**Data section:**
..........

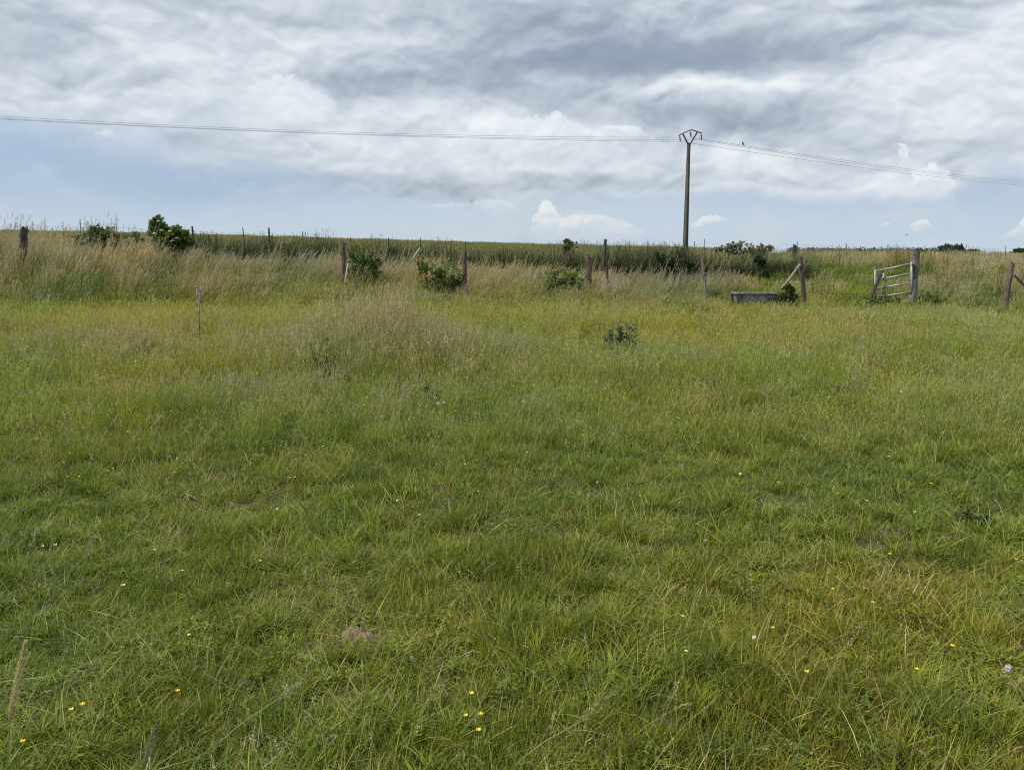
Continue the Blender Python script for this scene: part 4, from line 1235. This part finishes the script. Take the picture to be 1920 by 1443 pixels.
_, pt2 = stand(644, 462, 23.4, 0)
bird(pt2 + [0.02, 0, 0.015], 0.27, math.pi, 0.45, "brown bird perched on the reddish wooden fence post", M_FEATB)
bird(wire_pt + [0, 0, 0.01], 0.52, 2.6, 0.9, "dark bird sitting on the overhead cable right of the pole", M_FEATH)
bird(P(1700, 441, 80), 0.30, 0.6, 0.2, "small dark bird flying low over the skyline at right", M_FEATH, True)
bird(P(884, 376, 90), 0.28, 2.4, 0.1, "tiny dark bird flying high in the middle of the sky", M_FEATH, True)

# ------------------------------------------------------------------ odd stakes in the grass
ex, ey = G(376, 650)
e_org = np.array([ex, ey, gz(ex, ey)])
et = P(376.5, 536, ey)
es = empty("electric_fence_stake", e_org, "lone slim grey electric fence stake in the open pasture", "fence stake")
g = Geo(); tube(g, [(0, 0, -0.05), (0.004, 0, 0.5), tuple(et - e_org)], 0.011, sides=8); mesh_obj("rod", *g.arrays()[:2], M_PLAST, es, None, True)
hh = et[2] - e_org[2]
g = Geo(); tube(g, [(0, 0, hh - 0.33), (0, 0, hh - 0.16), (0, 0, hh - 0.01)], 0.0145, sides=8); mesh_obj("sleeve", *g.arrays()[:2], M_WHITE, es, None, True)
for z_ in (hh - 0.02, hh - 0.27):
    g = Geo(); tube(g, [(-0.03, -0.01, z_), (0, -0.014, z_ + 0.01), (0.03, -0.01, z_)], 0.012, sides=6); mesh_obj("insulator_clip", *g.arrays()[:2], M_WHITE, es, None, True)
g = Geo(); tube(g, [(0.0, -0.02, hh - 0.26), (0.045, -0.02, hh - 0.30), (0.075, -0.03, hh - 0.36), (0.095, -0.03, hh - 0.44)], 0.006, sides=5)
tube(g, [(0.0, -0.02, hh - 0.27), (0.035, -0.03, hh - 0.34), (0.06, -0.03, hh - 0.37)], 0.005, sides=5); mesh_obj("loose_cord", *g.arrays()[:2], M_WHITE, es, None, True)


def leaning_rod(name, p_hi, p_lo, y, r, mat, label, cat, ext=1.8):
    a, b = P(*p_hi, y), P(*p_lo, y - 0.1)
    b = a + (b - a) * ext
    g = Geo(); tube(g, [b, b * .5 + a * .5, a], r, sides=8)
    return tag(build_at(g, name, mat, b, None, True), label, cat)


leaning_rod("thin_stake", (652.5, 494), (648, 520), 23.0, 0.020, M_CREAM, "pale yellow thin stake leaning beside the reddish post", "stake")
leaning_rod("thin_stake", (787, 465), (776, 482), 24.0, 0.020, M_TEAL, "turquoise thin stake leaning steeply out of the tall grass", "stake", 1.5)

kx, ky = G(770, 590); ky += 0.1
k_org = np.array([kx, ky, gz(kx, ky) + 0.12])
bk = empty("bucket", k_org, "small black bucket with a pale rim tilted in the tall grass", "bucket")
bk.rotation_euler = (1.05, 0.35, 0.25)
vv, ff = [], []
for (r, z) in ((0.085, 0.0), (0.115, 0.24), (0.105, 0.24), (0.078, 0.012)):
    for j in range(18):
        a = j / 18 * 6.283; vv.append((r * math.cos(a), r * math.sin(a), z))
for i in range(3):
    for j in range(18):
        ff.append([i * 18 + j, i * 18 + (j + 1) % 18, (i + 1) * 18 + (j + 1) % 18, (i + 1) * 18 + j])
ff += [list(range(18))[::-1], list(range(54, 72))]
mesh_obj("pail", vv, ff, M_BLACK, bk, None, True)
a = np.arange(25) / 24 * 6.283
g = Geo(); tube(g, np.stack([0.112 * np.cos(a), 0.112 * np.sin(a), np.full(25, 0.243)], 1), 0.010, sides=6, cap=False); mesh_obj("rim", *g.arrays()[:2], M_PLAST, bk, None, True)


# ------------------------------------------------------------------ bushes, hedges and far trees
def bush(name, blobs, y, leaf, col, label, cat, n_per=420, stems=5, to=None, depth=1.0, group=None, woody=M_DARK, flat=0.0, to_ground=True, fill=0.75, crown="foliage", stem_name="stem", skirt=True):
    """leaves crowd the outer half of several overlapping lobes; gaps stay open between the twigs"""
    if skirt:
        blobs = list(blobs) + [(px + rng.choice([-1, 1]) * rx * rng.uniform(0.8, 1.3), py + ry * rng.uniform(-0.5, 0.6), rx * 0.45, ry * 0.5) for (px, py, rx, ry) in blobs] + [(px + rng.uniform(-.3, .3) * rx, py + ry * 0.95, rx * 0.95, ry * 0.8) for (px, py, rx, ry) in blobs]
    cs = [P(px, py, y) for (px, py, rx, ry) in blobs]
    rr = [(rx / FPX * y, ry / FPX * y) for (px, py, rx, ry) in blobs]
    cx = float(np.mean([c[0] for c in cs])); org = np.array([cx, y, gz(cx, y)])
    root = empty(name, org, label, cat, group)
    g, gs = Geo(), Geo()
    for c, (rx, rz_) in zip(cs, rr):
        c = c - org
        vol = rx * rz_
        n = int(n_per)
        # twig clusters first, leaves round each twig
        nt_ = max(10, n // 14)
        d = rng.normal(0, 1, (nt_, 3)); d /= np.linalg.norm(d, axis=1, keepdims=True)
        rad = rng.uniform(0, 1, nt_) ** (1 / 2.4) * rng.uniform(0.85, 1.12, nt_)
        tw = c + d * rad[:, None] * np.array([rx, rx * depth, rz_])
        tc_ = rng.uniform(0.62, 1.35, nt_)
        i = np.repeat(np.arange(nt_), 14)
        out_ = d[i] + np.array([0, 0, 0.5]) + rng.normal(0, 0.55, (len(i), 3))
        pos = tw[i] + rng.normal(0, 1, (len(i), 3)) * min(rx, rz_) * 0.13
        k = pos[:, 2] > -0.02
        i, out_, pos = i[k], out_[k], pos[k]
        nr = rng.normal(0, 0.6, (len(i), 3)) + np.array([0, -0.2, 1.0])
        lc = vary(col, len(i), 0.30, to, 0.8) * tc_[i][:, None]
        leaves(g, pos, nr, out_, leaf * rng.uniform(0.65, 1.3, len(i)), leaf * rng.uniform(0.45, 0.7, len(i)), lc)
        for _ in range(stems):
            k = rng.integers(nt_)
            b = np.array([c[0] * 0.6 + rng.normal(0, rx * 0.2), c[1] * 0.6 + rng.normal(0, 0.1), -0.05])
            m_ = (b + tw[k]) / 2 + rng.normal(0, rx * 0.12, 3)
            tube(gs, [b, m_, tw[k]], [leaf * 0.11, leaf * 0.08, leaf * 0.04], sides=5, cap=False)
    g.build(crown, M_LEAF, root)
    if stems:
        mesh_obj(stem_name, *gs.arrays()[:2], woody, root)
    return root


BRIGHT = np.array([0.085, 0.140, 0.030]); DKG = np.array([0.045, 0.076, 0.022]); LIME = np.array([0.14, 0.195, 0.05]); HEDGE = np.array([0.060, 0.105, 0.030])
eb = bush("elder_bush", [(308, 444, 30, 17), (296, 420, 10, 14), (328, 442, 14, 14), (302, 432, 16, 12)], 27.0, 0.12, BRIGHT * 1.15, "bright green elder bush with creamy flower heads on the bank skyline", "bush", 560, to=LIME)
for (px, py) in ((303, 430), (319, 432), (297, 413), (331, 445), (312, 444), (324, 450), (290, 436)):
    # a flat umbel: one lumpy disc of tiny florets on a short stalk
    g = Geo(); c = P(px, py, 26.6) - np.array(eb.location)
    vv, ff = [tuple(c + [0, 0, 0.01])], []
    for r_ in range(1, 4):
        for k in range(14):
            a = k / 14 * 6.283; q = r_ / 3 * 0.075 * rng.uniform(0.8, 1.15)
            vv.append(tuple(c + [q * math.cos(a), q * math.sin(a) * 0.8, rng.normal(0, 0.007) - 0.004 * r_ * r_]))
    for k in range(14):
        ff.append([0, 1 + k, 1 + (k + 1) % 14])
        for r_ in range(2):
            b_ = 1 + r_ * 14; ff.append([b_ + k, b_ + 14 + k, b_ + 14 + (k + 1) % 14, b_ + (k + 1) % 14])
    mesh_obj("flower_head", vv, ff, M_LEAF, eb, np.tile([0.36, 0.38, 0.25], (len(vv), 1)) * rng.uniform(0.8, 1.15, (len(vv), 1)))
bush("bramble_bush", [(200, 446, 40, 17), (243, 450, 26, 15), (190, 435, 16, 12)], 27.2, 0.085, DKG * 1.5, "low dark green bramble bush left of the elder", "bush", 520, to=BRIGHT)
bush("bramble_bush", [(680, 478, 34, 13), (672, 500, 24, 18), (700, 495, 22, 16)], 23.9, 0.075, BRIGHT * 0.95, "leafy green bush growing right behind the bird's post", "bush", 300, to=LIME)
bush("bramble_bush", [(815, 508, 26, 18), (848, 512, 22, 20), (830, 528, 26, 14)], 23.0, 0.070, BRIGHT * 0.95, "bramble bush in the tall grass left of the rough brown post", "bush", 380, to=LIME)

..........

**Goal:**
Repeat exactly and only the lines from the start of the data above through the line that holds "bird flying high", inclusive. Pictures do not belong in the copy.

**Solution below:**
Continue the Blender Python script for this scene: part 4, from line 1235. This part finishes the script. Take the picture to be 1920 by 1443 pixels.
_, pt2 = stand(644, 462, 23.4, 0)
bird(pt2 + [0.02, 0, 0.015], 0.27, math.pi, 0.45, "brown bird perched on the reddish wooden fence post", M_FEATB)
bird(wire_pt + [0, 0, 0.01], 0.52, 2.6, 0.9, "dark bird sitting on the overhead cable right of the pole", M_FEATH)
bird(P(1700, 441, 80), 0.30, 0.6, 0.2, "small dark bird flying low over the skyline at right", M_FEATH, True)
bird(P(884, 376, 90), 0.28, 2.4, 0.1, "tiny dark bird flying high in the middle of the sky", M_FEATH, True)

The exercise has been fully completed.